Na sua avaliação, o país está no caminho certo, em relação à política?
Creio que esta pergunta deva ser repetida pelos eleitores e cidadãos. Como signo de que, apesar da Lava Jato, as coisas não estão bem e do modo como vão, não terminarão bem para a população brasileira e para a democracia. Estabelecido isso, o que já seria um grande avanço, deveríamos partir para uma reforma política. Mas ela deve ser feita sob acompanhamento próximo do eleitor, sob pena de mais uma vez o tiro sair pela culatra, como ocorreu com a Ficha Limpa e depois com a Lei 13.165/2015 (Reforma Política) que resultou das manifestações de junho de 2013, mas inseriu várias vantagens aos políticos de forma sub-reptícia. Tais como o fim do efeito meramente devolutivo dos recursos, além de que o fim da fidelidade partidária com a abertura da janela para desfiliações, e a diminuição para seis meses do prazo constitucional que era de um ano para filiação partidária antes das eleições. O efeito disso foi a relativização da importância dos partidos e favorecimento de decisões políticas tomadas ao sabor de conchavos e da casuística eleitoreira. De forma geral, os eleitores precisam ter consciência de algumas premissas básicas para o bom funcionamento da democracia.

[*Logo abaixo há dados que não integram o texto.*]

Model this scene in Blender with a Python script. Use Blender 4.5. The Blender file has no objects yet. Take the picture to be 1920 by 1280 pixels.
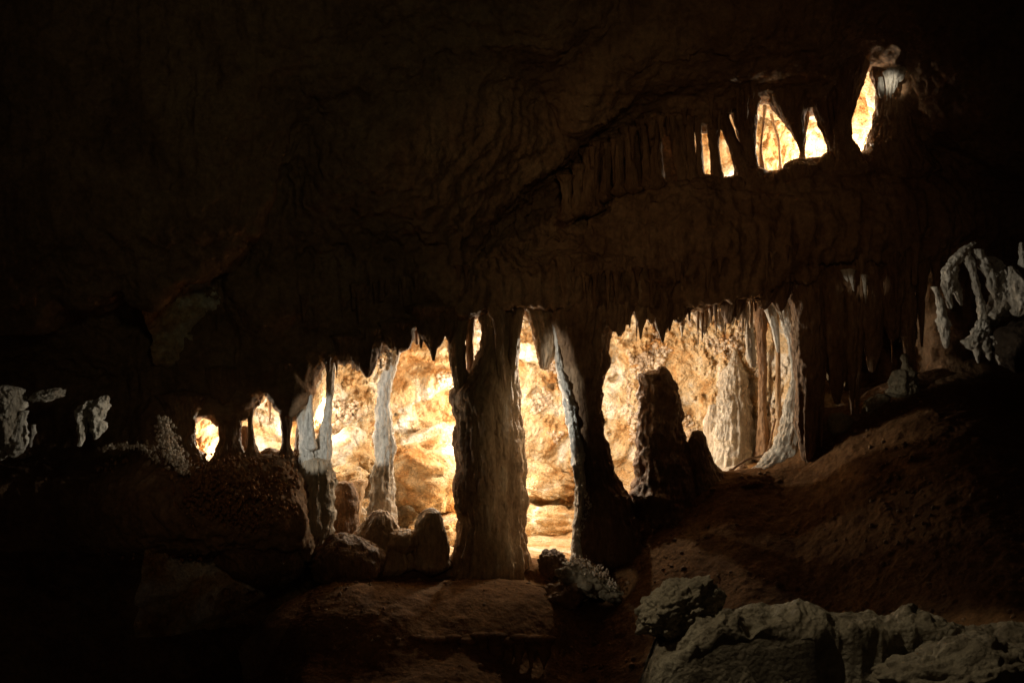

Quais são essas premissas básicas?
Destacarei três: 1) Partidos são fundamentais, e, sobretudo, partidos fortes e independentes do financiamento empresarial. O voto em lista proporcional fechada pode induzir à valorização dos partidos, aumentar a participação dos eleitores e de quebra reduzir custos das eleições; 2) É preciso dotar o sistema com alguma espécie de financiamento público. O dinheiro está na origem de todos os problemas relativos à Lava Jato. Porém, não basta proibir o financiamento empresarial privado. É preciso criar fontes alternativas. 3) A representação nas câmaras de vereadores deve ser ampliada. Mais vagas. Isso barateia o custo financeiro das eleições para os candidatos. E o resultado é uma Câmara como maior representatividade dos diversos extratos da sociedade. Todos estes temas são polêmicos, mas devem ser, pelo menos, melhor discutidos.